What is your earliest childhood memory?
Whingeing about vanilla ice cream in a caff in Preston Park, pulling on a woman’s leg who I thought was my mam.

 

What makes you happy?

A night down the Linthorpe pub in Middlesbrough when the Alpine lager’s flowing, or a night on my own in the flat when the words are flowing.

 

When did you decide you wanted to be a writer?

Thumbing through ‘Trainspotting’ when I was eleven years old really knocked me for six. It made me realise you don’t have to write a novel according to any strict formula or pattern. As a writer, you can be as free with language and structure as you want, and ‘Trainspotting’ exemplifies that, to me.

 

What are you reading at the moment?

I’m reading Thomas Pynchon’s ‘The Crying of Lot 149′ – it’s my first Pynchon, after years and years of wanting to take the plunge. I’m really enjoying it – it’s really off the wall and intense, full of mad characters and hilarious descriptions and awe-inspiring cleverness. I reckon I’ll work up a Pynchon addiction before too long…

 

What advice will give to a first time writer?
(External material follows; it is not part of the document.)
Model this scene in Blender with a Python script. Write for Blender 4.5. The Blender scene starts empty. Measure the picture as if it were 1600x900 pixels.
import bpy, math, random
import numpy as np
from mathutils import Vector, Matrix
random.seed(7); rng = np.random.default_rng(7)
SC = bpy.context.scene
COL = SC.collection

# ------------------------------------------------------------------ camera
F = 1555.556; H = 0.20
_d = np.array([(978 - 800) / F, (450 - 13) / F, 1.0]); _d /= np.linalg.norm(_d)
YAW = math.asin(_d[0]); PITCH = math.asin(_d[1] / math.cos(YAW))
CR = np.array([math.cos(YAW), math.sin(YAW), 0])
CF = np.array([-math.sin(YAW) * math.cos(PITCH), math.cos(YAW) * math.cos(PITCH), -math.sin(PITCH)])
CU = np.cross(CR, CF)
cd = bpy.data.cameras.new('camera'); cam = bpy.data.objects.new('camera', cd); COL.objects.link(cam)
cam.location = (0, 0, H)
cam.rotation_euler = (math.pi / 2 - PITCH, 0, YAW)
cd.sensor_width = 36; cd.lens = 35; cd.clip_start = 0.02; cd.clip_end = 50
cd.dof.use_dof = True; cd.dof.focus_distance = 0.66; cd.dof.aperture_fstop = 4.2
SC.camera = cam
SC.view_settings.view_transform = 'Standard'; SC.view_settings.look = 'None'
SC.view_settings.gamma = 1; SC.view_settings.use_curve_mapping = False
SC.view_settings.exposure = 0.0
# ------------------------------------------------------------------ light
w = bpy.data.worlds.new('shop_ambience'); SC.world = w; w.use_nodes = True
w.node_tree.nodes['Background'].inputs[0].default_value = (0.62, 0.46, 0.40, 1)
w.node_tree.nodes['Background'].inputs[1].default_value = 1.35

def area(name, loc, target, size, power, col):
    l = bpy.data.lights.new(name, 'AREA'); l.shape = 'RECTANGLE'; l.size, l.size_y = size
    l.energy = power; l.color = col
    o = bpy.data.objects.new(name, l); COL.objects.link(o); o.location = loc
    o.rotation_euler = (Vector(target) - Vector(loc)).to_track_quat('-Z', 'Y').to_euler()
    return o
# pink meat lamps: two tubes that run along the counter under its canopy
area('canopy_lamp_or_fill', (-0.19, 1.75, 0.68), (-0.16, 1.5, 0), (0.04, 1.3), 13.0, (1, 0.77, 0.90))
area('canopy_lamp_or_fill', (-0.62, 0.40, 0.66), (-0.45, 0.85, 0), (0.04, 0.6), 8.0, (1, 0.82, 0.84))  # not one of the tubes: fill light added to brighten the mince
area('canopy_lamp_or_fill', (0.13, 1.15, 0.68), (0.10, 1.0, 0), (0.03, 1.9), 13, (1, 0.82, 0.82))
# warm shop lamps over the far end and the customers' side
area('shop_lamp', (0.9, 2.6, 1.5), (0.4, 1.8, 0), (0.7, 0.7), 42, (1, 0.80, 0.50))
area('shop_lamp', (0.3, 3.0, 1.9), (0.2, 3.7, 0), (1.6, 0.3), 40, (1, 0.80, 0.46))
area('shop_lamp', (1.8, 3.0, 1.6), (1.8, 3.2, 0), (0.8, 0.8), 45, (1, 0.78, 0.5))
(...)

I love Kerouac’s advice, to ’stick to it with the energy of a benny [speed] addict’ – you just have to write and write and write. I got published after sending novels to publishers non-stop since I was twelve… I’ve had tons of rejection letters over the years, but now and then someone comes along with faith, and it’s worth all the rejections.

 

What is your guiltiest pleasure?

Ecstasy, pork pies, and ‘Eggheads’ on BBC2

 

How do you relax?
A cup of tea, a pork pie, and ‘Eggheads’ on BBC2

 

What is your favourite Book?
I keep changing my mind. One I really love is ‘Alice’s Adventures in Wonderland’ – it’s not only this manic, truly surreal story, but Lewis Carroll’s wordplay blows my mind. He was a true genius, and hilarious as well.

 

What is the most important thing life has taught you?
It might sound slushy, but taking Ecstasy in my teens taught me to try and be as happy as possible all the time I’m got life in me (despite making me feel like shit the morning after). And if you can’t be happy, just try to be nice to people.

 

 

Richard Milward’s novel ‘Ten Story Love Song’ is out now.